| WORK REQUIRED |
Starting at the first line of the listing below, repeat each line exactly until the line containing "MB().prism([h0 + Vector((-0.004, -0.002, 0.02))", which you include. Leave out pictures.
= = = =
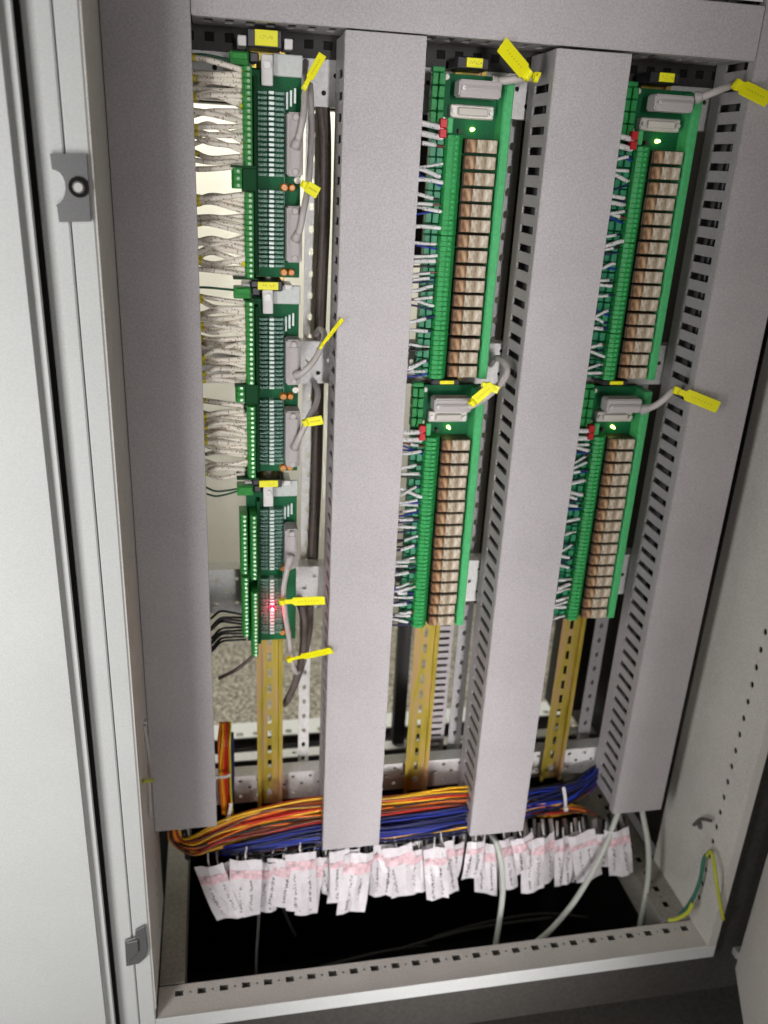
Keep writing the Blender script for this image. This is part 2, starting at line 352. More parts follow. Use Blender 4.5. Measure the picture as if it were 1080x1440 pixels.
# slotted plate above the top duct
q = MB(); plate(q, (-0.016, 0.004, 1.170), X3, Z3, 0.57, 0.30, [(0.012, 0.010, [(0.03 + 0.026 * k, 0.0075, 0.004, False) for k in range(21)])], 0.002, Y3)
q.build('upper_plate', 'galv', cab)
q = MB(); q.tube(spline([atX(976, 1160, 0.664), atX(986, 1152, 0.660), atX(1000, 1154, 0.664)]), 0.0026); q.build('side_clip', 'brown', cab)
MB().cyl(atX(985, 1160, 0.6718), (-1, 0, 0), 0.006, 0.002, 10).build('side_clip_washer', 'bracket', cab)
MB().cyl(atX(202, 1015, XL), (1, 0, 0), 0.0035, 0.004, 10).build('post_screw', 'screw', cab)

# ------------------------------------------------------------------ neighbour cabinet on the left
nb = thing('neighbour_cabinet', 'pale closed cabinet standing flush against the left side of the open one', 'cabinet', (-0.4, 0.1, FLOOR))
MB().box(-0.1408, -0.1178, YF, 0.40, -0.042, TOP).build('front_post', 'white', nb, 0.0012)
MB().box(-0.75, -0.1440, -0.146, -0.1205, -0.03, TOP).build('door', 'white', nb, 0.0085, 4)
MB().box(-0.76, -0.1412, -0.1195, 0.40, -0.04, TOP).build('body', 'gasket', nb)
MB().box(-0.76, -0.12, -0.1, 0.40, FLOOR, -0.043).build('plinth', 'plinth', nb)

# open door on the right
dv = Vector((-0.42, -0.907, 0)).normalized(); dn = Vector((dv.y, -dv.x, 0)); 
if dn.x < 0: dn = -dn
h0 = Vector((0.7085, -0.140, -0.045))
rd = thing('cabinet_door', 'shaded light grey cabinet door swung open at the right edge', 'door', h0)
MB().prism([h0, h0 + dv * 0.55, h0 + dv * 0.55 + dn * 0.022, h0 + dn * 0.022], (0, 0, TOP)).build('door_leaf', 'white_shaded', rd, 0.002)
MB().prism([h0 + Vector((-0.004, -0.002, 0.02)) , h0 + Vector((0.010, -0.002, 0.02)), h0 + Vector((0.010, 0.010, 0.02)), h0 + Vector((-0.004, 0.010, 0.02))], (0, 0, 0.012)).build('hinge', 'screw', rd, 0.001)

# baying brackets across the seam
def outline(pix, Y): return [at(x, y, Y) for x, y in pix]
b1 = [(71, 216), (122, 216), (128, 311), (84, 312), (81, 291)] + [(88 + 5 * math.cos(a) - 8 + 8, 288 - 0) for a in ()]
arc = [(76 + 17 * math.cos(a), 264 + 25 * math.sin(a)) for a in [R(80 - 160 * k / 8) for k in range(9)]]
b1 = [(71, 216), (122, 216), (128, 311), (84, 312), (81, 290)] + arc + [(74, 238)]
br = thing('baying_bracket', 'grey zinc bracket with round bite and bright bolt across the cabinet seam near the top', 'bracket', at(100, 262, -0.12), 'brackets joining the two cabinet frames')
MB().prism(outline(b1, -0.1212), (0, -0.0030, 0)).build('plate', 'bracket', br)
c = at(111, 263, -0.1243)
MB().cyl(c, (0, -1, 0), 0.0082, 0.0012, 18).build('washer', 'gasket', br)
MB().cyl(c + Vector((0, -0.0013, 0)), (0, -1, 0), 0.0052, 0.0030, 14, 0.0038).build('bolt', 'screw', br, 0.0004)
br = thing('baying_bracket', 'small grey zinc bracket with a folded ear across the seam near the floor', 'bracket', at(192, 1328, -0.12), 'brackets joining the two cabinet frames')
MB().prism(outline([(176, 1321), (190, 1316), (191, 1306), (204, 1299), (208, 1330), (206, 1343), (196, 1352), (178, 1356)], -0.1212), (0, -0.0035, 0)).build('plate', 'bracket', br, 0.0006)
MB().prism(outline([(178, 1324), (194, 1320), (195, 1336), (180, 1352)], -0.1248), (0, -0.003, 0)).build('ear', 'bracket', br, 0.0006)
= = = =
| COMPLETE RESPONSE |
Keep writing the Blender script for this image. This is part 2, starting at line 352. More parts follow. Use Blender 4.5. Measure the picture as if it were 1080x1440 pixels.
# slotted plate above the top duct
q = MB(); plate(q, (-0.016, 0.004, 1.170), X3, Z3, 0.57, 0.30, [(0.012, 0.010, [(0.03 + 0.026 * k, 0.0075, 0.004, False) for k in range(21)])], 0.002, Y3)
q.build('upper_plate', 'galv', cab)
q = MB(); q.tube(spline([atX(976, 1160, 0.664), atX(986, 1152, 0.660), atX(1000, 1154, 0.664)]), 0.0026); q.build('side_clip', 'brown', cab)
MB().cyl(atX(985, 1160, 0.6718), (-1, 0, 0), 0.006, 0.002, 10).build('side_clip_washer', 'bracket', cab)
MB().cyl(atX(202, 1015, XL), (1, 0, 0), 0.0035, 0.004, 10).build('post_screw', 'screw', cab)

# ------------------------------------------------------------------ neighbour cabinet on the left
nb = thing('neighbour_cabinet', 'pale closed cabinet standing flush against the left side of the open one', 'cabinet', (-0.4, 0.1, FLOOR))
MB().box(-0.1408, -0.1178, YF, 0.40, -0.042, TOP).build('front_post', 'white', nb, 0.0012)
MB().box(-0.75, -0.1440, -0.146, -0.1205, -0.03, TOP).build('door', 'white', nb, 0.0085, 4)
MB().box(-0.76, -0.1412, -0.1195, 0.40, -0.04, TOP).build('body', 'gasket', nb)
MB().box(-0.76, -0.12, -0.1, 0.40, FLOOR, -0.043).build('plinth', 'plinth', nb)

# open door on the right
dv = Vector((-0.42, -0.907, 0)).normalized(); dn = Vector((dv.y, -dv.x, 0)); 
if dn.x < 0: dn = -dn
h0 = Vector((0.7085, -0.140, -0.045))
rd = thing('cabinet_door', 'shaded light grey cabinet door swung open at the right edge', 'door', h0)
MB().prism([h0, h0 + dv * 0.55, h0 + dv * 0.55 + dn * 0.022, h0 + dn * 0.022], (0, 0, TOP)).build('door_leaf', 'white_shaded', rd, 0.002)
MB().prism([h0 + Vector((-0.004, -0.002, 0.02)) , h0 + Vector((0.010, -0.002, 0.02)), h0 + Vector((0.010, 0.010, 0.02)), h0 + Vector((-0.004, 0.010, 0.02))], (0, 0, 0.012)).build('hinge', 'screw', rd, 0.001)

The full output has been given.